Motoring organisations have had more success than railuser groups by pressurising the Government to delay planned tax and duty increases, but the increase in petrol prices has exceeded 26 per cent, and 20.6 per cent for diesel, since 2008 and fuel duty has been increased five times since then and was cut only once in the 2011 budget. Insurers blame the doubling of car insurance premiums since 2008 on fraudulent personal injury claims, but, with an average annual comprehensive premium of £844.86, you can see the difficulties mounting for cash-strapped families. Without doubt, something has to give and it would appear that routine costs, such as servicing the car and taking holidays, are among the first to suffer while salaries fail to keep up with other inflationary rises.

What is the likely knock-on from this? Apart from the obvious effect on businesses and employees in those sectors seeing cutbacks, we have seen the average number of car journeys undertaken per driver fall from 410,000 in 2008 to 397,000 in 2011 and there will come a time when commuters will find the increases in travel costs are affecting their ability to get – or even keep – a job.

For many, the swingeing increases in property valuations in the late 1990s encouraged them to move out of the cities and take advantage of lower rural prices up to 100 miles away from their places of work and increases in travel costs will hit these people hardest. This, of course, ignores the fact that governments have, over the past decade or so, begun a process of disengagement from direct subsidies for rail infrastructure, requiring the rail companies to fund the necessary improvements themselves. In the first weeks of the new year, Network Rail published its plans for the investment of billions of pounds in rail infrastructure, but commuters are in little doubt over who will fund these developments – and it is unlikely to be the shareholders.

Money and health

Tens of thousands, inspired by Team GB’s success in the Olympics, have turned from four wheels to two in an attempt to combine cost savings with a health and fitness benefit. However, little or no investment has occurred in the infrastructure, several councils have levied “parking” charges on cyclists and the Mayor of London plans to double the cost of using the Barclays cycle hire scheme for daily, weekly and annual costs, in 2013.

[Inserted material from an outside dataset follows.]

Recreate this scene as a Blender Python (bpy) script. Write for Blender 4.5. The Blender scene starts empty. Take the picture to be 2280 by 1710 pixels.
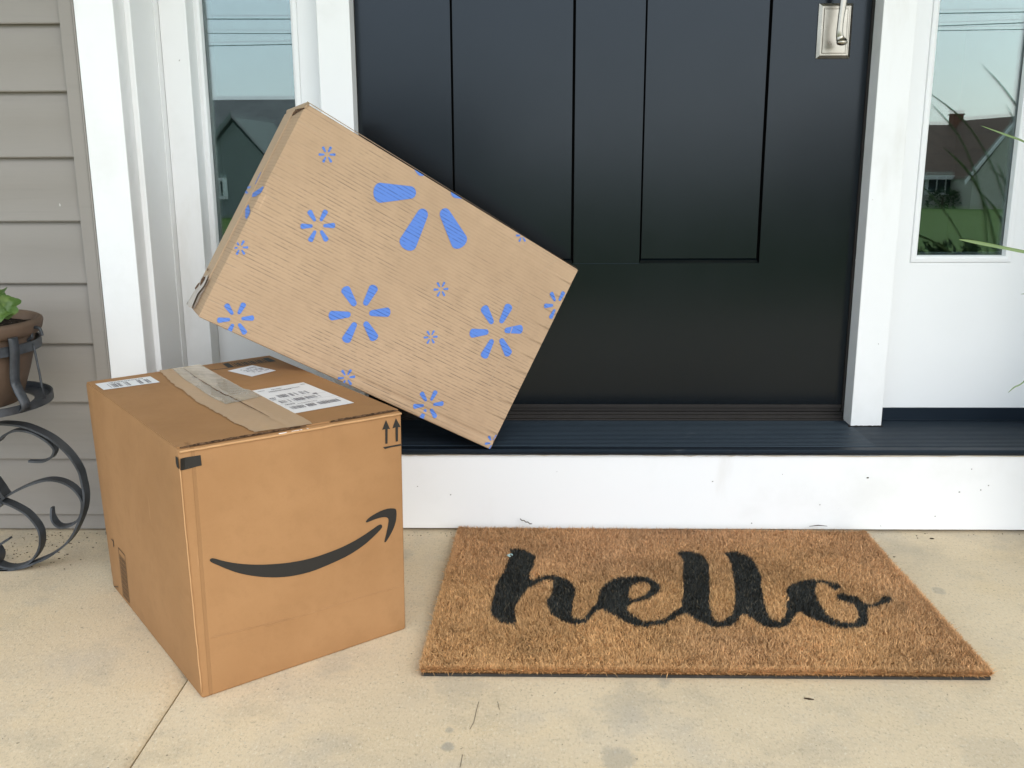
import bpy, bmesh, math, random
import numpy as np
from mathutils import Vector, Matrix
from mathutils.geometry import tessellate_polygon
random.seed(7); rng = np.random.default_rng(7)
SC = bpy.context.scene; COL = SC.collection
R = math.radians

# ------------------------------------------------------------------ camera, world, sun, exposure
FPX = 2152.96; PW, PH = 2280, 1710
CAM = np.array([0.0102, -1.766, 0.71])
pitch, roll, yaw = 0.231122, -0.0038748, -0.0188442
_f = np.array([math.sin(yaw)*math.cos(pitch), math.cos(yaw)*math.cos(pitch), -math.sin(pitch)])
_r = np.array([math.cos(yaw), -math.sin(yaw), 0]); _u = np.cross(_r, _f)
CR = _r*math.cos(roll)+_u*math.sin(roll); CU = -_r*math.sin(roll)+_u*math.cos(roll); CF = _f
cd = bpy.data.cameras.new("camera"); cam = bpy.data.objects.new("camera", cd); COL.objects.link(cam)
cd.sensor_width = 36; cd.lens = 36*FPX/PW; cd.clip_end = 600; cd.clip_start = .02
mw = Matrix(((CR[0], CU[0], -CF[0], CAM[0]), (CR[1], CU[1], -CF[1], CAM[1]), (CR[2], CU[2], -CF[2], CAM[2]), (0, 0, 0, 1)))
cam.matrix_world = mw; SC.camera = cam
SUN_EL, SUN_AZ = 36, 150            # azimuth measured clockwise from +Y
w = bpy.data.worlds.new("World"); SC.world = w; w.use_nodes = True
wn = w.node_tree; wn.nodes.clear()
sky = wn.nodes.new('ShaderNodeTexSky'); sky.sky_type = 'NISHITA'; sky.sun_disc = False
sky.sun_elevation = R(SUN_EL); sky.sun_rotation = R(SUN_AZ); sky.air_density = 1.0; sky.dust_density = 1.6; sky.ozone_density = 1.0
bg = wn.nodes.new('ShaderNodeBackground'); bg.inputs[1].default_value = 0.15
wo = wn.nodes.new('ShaderNodeOutputWorld')
ov = wn.nodes.new('ShaderNodeMix'); ov.data_type = 'RGBA'; ov.inputs[0].default_value = .78     # even bright cloud cover over the clear sky
ov.inputs[7].default_value = (7.3, 8.2, 9.2, 1)
wn.links.new(sky.outputs[0], ov.inputs[6]); wn.links.new(ov.outputs[2], bg.inputs[0]); wn.links.new(bg.outputs[0], wo.inputs[0])
sd = bpy.data.lights.new("sun", 'SUN'); sd.energy = .8; sd.angle = R(40); sd.color = (1, .95, .90)
so = bpy.data.objects.new("sun", sd); COL.objects.link(so)
sdir = Vector((math.sin(R(SUN_AZ))*math.cos(R(SUN_EL)), math.cos(R(SUN_AZ))*math.cos(R(SUN_EL)), math.sin(R(SUN_EL))))
so.rotation_euler = sdir.to_track_quat('Z', 'Y').to_euler(); so.location = (0, -4, 6)
SC.view_settings.view_transform = 'Standard'; SC.view_settings.look = 'None'
SC.view_settings.exposure = .98; SC.view_settings.gamma = 1
SC.render.resolution_x = 1024; SC.render.resolution_y = 768

# ------------------------------------------------------------------ photo measurement helpers
def at(x, y, axis, val):
    """3D point seen at photo pixel x, y on the plane axis = val."""
    d = CR*(x-PW/2)/FPX-CU*(y-PH/2)/FPX+CF
    return CAM+d*((val-CAM[axis])/d[axis])
def proj(P):
    d = np.asarray(P)-CAM; z = d@CF
    return np.array([PW/2+FPX*(d@CR)/z, PH/2-FPX*(d@CU)/z])
def tl(pts, off, s): return [(off[0]+x*s, off[1]+y*s) for x, y in pts]

# ------------------------------------------------------------------ object helpers
def link(o, parent=None):
    COL.objects.link(o)
    if parent: o.parent = parent
    return o
def tag(o, label, cat, group=None):
    o['label'] = label; o['category'] = cat
    if group: o['group'] = group
    return o
def thing(name, label, cat, loc=(0, 0, 0), group=None, rot=None):
    o = bpy.data.objects.new(name, None); link(o); o.location = loc; o.empty_display_size = .05
    if rot is not None: o.rotation_euler = rot
    return tag(o, label, cat, group)
def obj(name, verts, faces, mats, parent=None, smooth=False, fm=None, world=True):
    """one mesh object; with world=True the vertices are world coordinates even under a parent"""
    me = bpy.data.meshes.new(name)
    V = [Vector([float(c) for c in v]) for v in verts]
    if parent is not None and world:
        inv = pmat(parent).inverted(); V = [inv @ v for v in V]
    me.from_pydata(V, [], [tuple(f) for f in faces])
    for m in (mats if isinstance(mats, (list, tuple)) else [mats]): me.materials.append(m)
    if fm is not None: me.polygons.foreach_set('material_index', fm)
    if smooth: me.polygons.foreach_set('use_smooth', [True]*len(me.polygons))
    me.update()
    return link(bpy.data.objects.new(name, me), parent)
def pmat(o):
    m = o.matrix_basis.copy()
    return pmat(o.parent) @ m if o.parent else m
class MB:
    def __init__(s): s.v = []; s.f = []; s.m = []
    def add(s, v, f, mi=0):
        n = len(s.v); s.v += [tuple(map(float, p)) for p in v]; s.f += [tuple(i+n for i in q) for q in f]; s.m += [mi]*len(f)
    def box(s, x0, x1, y0, y1, z0, z1, mi=0):
        v = [(x, y, z) for z in (z0, z1) for y in (y0, y1) for x in (x0, x1)]
        s.add(v, [(0, 2, 3, 1), (4, 5, 7, 6), (0, 1, 5, 4), (2, 6, 7, 3), (0, 4, 6, 2), (1, 3, 7, 5)], mi)
    def extrude_x(s, prof, x0, x1, mi=0):
        """closed (y, z) profile swept along x"""
        n = len(prof); v = [(x0, y, z) for y, z in prof]+[(x1, y, z) for y, z in prof]
        s.add(v, [tuple(range(n))[::-1], tuple(range(n, 2*n))]+[(i, (i+1) % n, n+(i+1) % n, n+i) for i in range(n)], mi)
    def prism(s, poly, d, mi=0):
        """closed 3D polygon extruded by vector d"""
        n = len(poly); a = [tuple(p) for p in poly]; b = [tuple(np.array(p)+d) for p in poly]
        s.add(a+b, [tuple(range(n))[::-1], tuple(range(n, 2*n))]+[(i, (i+1) % n, n+(i+1) % n, n+i) for i in range(n)], mi)
    def tube(s, pts, r, n=8, mi=0):
        P = [np.array(p, float) for p in pts]; rr = r if hasattr(r, '__len__') else [r]*len(P)
        up = np.array([0.13, .31, .94]); base = len(s.v); v = []; f = []
        for i, p in enumerate(P):
            t = P[min(i+1, len(P)-1)]-P[max(i-1, 0)]; t /= np.linalg.norm(t)+1e-9
            a = np.cross(t, up); a /= np.linalg.norm(a)+1e-9; b = np.cross(t, a)
            v += [p+rr[i]*(a*math.cos(k*2*math.pi/n)+b*math.sin(k*2*math.pi/n)) for k in range(n)]
        for i in range(len(P)-1):
            for k in range(n): f.append((i*n+k, i*n+(k+1) % n, (i+1)*n+(k+1) % n, (i+1)*n+k))
        f += [tuple(range(n))[::-1], tuple(range((len(P)-1)*n, len(P)*n))]
        s.add(v, f, mi)
    def lathe(s, prof, c, n=48, mi=0, closed=False):
        v = []; f = []; m = len(prof)
        for k in range(n):
            a = 2*math.pi*k/n; v += [(c[0]+r*math.cos(a), c[1]+r*math.sin(a), z) for r, z in prof]
        for k in range(n):
            for i in range(m if closed else m-1):
                f.append((k*m+i, ((k+1) % n)*m+i, ((k+1) % n)*m+(i+1) % m, k*m+(i+1) % m))
        s.add(v, f, mi)
    def build(s, name, mats, parent=None, smooth=False, bevel=0, seg=2, world=True, auto=None):
        o = obj(name, s.v, s.f, mats, parent, smooth or bool(auto), s.m, world)
        if bevel:
            b = o.modifiers.new('bevel', 'BEVEL'); b.width = bevel; b.segments = seg; b.limit_method = 'ANGLE'; b.angle_limit = R(35)
        if auto:
            e = o.modifiers.new('split', 'EDGE_SPLIT'); e.split_angle = R(auto)
        return o

# ------------------------------------------------------------------ materials
def s2l(c): return tuple(((v/255)/12.92 if v/255 <= .04045 else ((v/255+.055)/1.055)**2.4) for v in c)
class NT:
    def __init__(s, name):
        s.m = bpy.data.materials.new(name); s.m.use_nodes = True; s.t = s.m.node_tree; s.n = s.t.nodes
        s.p = s.n['Principled BSDF']; s.out = s.n['Material Output']
        s.tc = None
    def new(s, t, **k):
        n = s.n.new(t)
        for a, b in k.items(): setattr(n, a, b)
        return n
    def lk(s, a, b): s.t.links.new(a, b)
    def inp(s, sock, v):
        if hasattr(v, 'is_linked') or hasattr(v, 'links'): s.lk(v, sock)
        else: sock.default_value = v
    def co(s, scale=(1, 1, 1), rot=(0, 0, 0), gen='Object'):
        if not s.tc: s.tc = s.new('ShaderNodeTexCoord')
        mp = s.new('ShaderNodeMapping'); mp.inputs['Scale'].default_value = scale; mp.inputs['Rotation'].default_value = rot
        s.lk(s.tc.outputs[gen], mp.inputs[0]); return mp.outputs[0]
    def noise(s, sc, detail=4, rough=.55, co=None, dist=0):
        n = s.new('ShaderNodeTexNoise'); n.inputs['Scale'].default_value = sc; n.inputs['Detail'].default_value = detail
        n.inputs['Roughness'].default_value = rough; n.inputs['Distortion'].default_value = dist
        s.lk(co if co is not None else s.co(), n.inputs['Vector']); return n.outputs[0]
    def ramp(s, v, a, b, c0=0., c1=1.):
        n = s.new('ShaderNodeMapRange'); n.interpolation_type = 'SMOOTHSTEP'
        n.inputs[1].default_value = a; n.inputs[2].default_value = b; n.inputs[3].default_value = c0; n.inputs[4].default_value = c1
        s.lk(v, n.inputs[0]); return n.outputs[0]
    def rows(s, axis, per):
        """(sine along the axis, per-row dash noise) for corrugated rows"""
        x, y, z = s.sep(s.co()); c = (x, y, z)[axis]; o = x if axis == 2 else z
        c = s.math('ADD', c, s.math('MULTIPLY', s.noise(1.5, 1), .0008))
        row = s.math('FLOOR', s.math('MULTIPLY_ADD', c, 1/per, -.25))
        cb = s.new('ShaderNodeCombineXYZ'); s.lk(s.math('MULTIPLY', o, 23.), cb.inputs[0]); s.lk(s.math('MULTIPLY', row, 3.37), cb.inputs[1])
        return s.math('SINE', s.math('MULTIPLY', c, 2*math.pi/per)), s.noise(1., 4, .72, cb.outputs[0])
    def math(s, op, a, b=0., c=0.):
        n = s.new('ShaderNodeMath', operation=op); s.inp(n.inputs[0], a); s.inp(n.inputs[1], b); s.inp(n.inputs[2], c); return n.outputs[0]
    def mix(s, f, a, b, blend='MIX'):
        n = s.new('ShaderNodeMix', data_type='RGBA', blend_type=blend)
        s.inp(n.inputs[0], f)
        for k, v in ((6, a), (7, b)):
            if isinstance(v, (tuple, list)): n.inputs[k].default_value = (*v[:3], 1)
            else: s.lk(v, n.inputs[k])
        return n.outputs[2]
    def sep(s, v):
        n = s.new('ShaderNodeSeparateXYZ'); s.lk(v, n.inputs[0]); return n.outputs
    def bump(s, h, strength=.3, dist=.001, prev=None):
        n = s.new('ShaderNodeBump'); n.inputs['Strength'].default_value = strength; n.inputs['Distance'].default_value = dist
        s.lk(h, n.inputs['Height'])
        if prev is not None: s.lk(prev, n.inputs['Normal'])
        return n.outputs[0]
    def fin(s, col=None, rough=None, normal=None, spec=None, metal=None):
        if col is not None:
            if isinstance(col, (tuple, list)): s.p.inputs['Base Color'].default_value = (*col[:3], 1)
            else: s.lk(col, s.p.inputs['Base Color'])
        if rough is not None: s.inp(s.p.inputs['Roughness'], rough)
        if normal is not None: s.lk(normal, s.p.inputs['Normal'])
        if spec is not None: s.p.inputs['Specular IOR Level'].default_value = spec
        if metal is not None: s.p.inputs['Metallic'].default_value = metal
        return s.m
def plain(name, c, rough=.5, spec=.5, metal=0, nsc=0, namp=.08, bump=0, bsc=60):
    t = NT(name); col = c
    if nsc: col = t.mix(t.noise(nsc), tuple(v*(1-namp) for v in c), tuple(min(1, v*(1+namp)) for v in c))
    nm = t.bump(t.noise(bsc, 3), bump, .001) if bump else None
    return t.fin(col, rough, nm, spec, metal)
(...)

It was Anthony Smith, chief executive of Passenger Focus, a commuter action group whose quote “We cannot go on like this, with arbitrary and inexplicable fares rises” featured in The Timesand the reality is the nation cannot continue to stumble onward without some form of workable plan both for the immediate and the longer term future.

The brinkmanship of the fiscal cliff situation in the US has demonstrated that political point scoring must come second to national necessity if our elected leaders are to shoulder the responsibility of leading their countries forward instead of into a new dark age. With some Faustian inevitability, it will be the markets, whose behaviour – or lack of it – led us to the brink in the first place, that will pass judgement on the politicians’ success in averting financial meltdown. On the macro scale, the world’s greatest economies cannot continue to borrow money. The US deficit sits at 16.4 trillion dollars, and a market-led recession following US politicians’ inability to work together would almost certainly tip the world economy over like a stranded beetle.

On the micro scale, we cannot go on borrowing because the UK banks won’t lend the money the taxpayers have given them and simple housekeeping says that as the money flowing out of the family purse continues to exceed the money flowing in, it will soon end in tears.

On the high street, the euphoria of the January sales subsided, retail confidence returned to its autumn levels and we fool ourselves if we choose to believe this will have no lasting effect on the way in which we conduct veterinary practice. In some areas, the difficulties have already arrived and, where rising unemploy ment has had most recent impact, the effect on these families’ elective spending on veterinary services is already being felt. Longer term, the issue of whether or not to replace the family pet may well be governed by the amount of disposable income in the family purse and that is a major issue for the profession to factor into its planning.

Most importantly, it’s not a question of doom and gloom, but of actually doing the planning to ensure that practices continue to meet the changing needs of the pet-owning consumer. To achieve that, there needs to be some serious planning done at all levels, from how many vets we train in the future right down to which services we should offer.

When interviewed, president Obama said: “Democracy’s always been messy and we’re a big, diverse country that is constantly arguing about all kinds of stuff. But eventually, we do the right thing.”

When interviewed, Anthony Smith said: “We cannot go on like this.”